NO WRITER ATTRIBUTED

"A towering ego and a deep awareness of everything going on around you" are necessary ingredients for success in journalism, freelance writer Jeff Bradley advised last night in a Winthrop House writing seminar.

The session was the first in a series of full semester discussions-led by Bradley and another house affiliate-on writing techniques. Next month, students will be able to attend sessions on poetry and fiction writing.

Last night's discussion, which drew 40 students to the Junior Common Room, centered on Journalism. Guests active in various fields of the trade related experience unique to their jobs.

Paul M. Broader '54, a staff writer for the New Yorker and currently an Expository Writing teacher, explained that to secure a position with a literary magazine, an aspiring writer must first have his work published in other publications. "One becomes a writer gradually, not suddenly," he said.

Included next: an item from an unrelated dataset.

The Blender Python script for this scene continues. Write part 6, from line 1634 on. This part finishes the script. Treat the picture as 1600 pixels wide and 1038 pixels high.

Freelance writing, like literary work, is very shaky at first, a Boston-area journalist warned. Susan Quinn, who has done psychoanalytic pieces for Atlantic Monthly and Esquire, expressed the frustration involved. "You are always having to make a pitch, selling your always having to make a pitch, selling your wares." She added that "heads roll, people get fired, and everything changes--suddenly a job that you were very comfortable in is gone."

While all noted that journalism can be quite competitive. Dan Brewster, a Nieman Journalism Fellow and Congressional Correspondent for Cable News Network, stressed that cut-throat behavior is especially acute in television. "You don't find too many friends within the industry," he said.

Another common subject raised in the two-hour session was the unpleasantness often involved with a career in writing. Brewster observed that "successful marriages are rare." Bradley said that a recent survey found that the average starting salary for a Journalist or a writer is $4,000 a year.

But Broader added that these inspired to make it a career should "do it while you're young and have nothing to risk but your ego."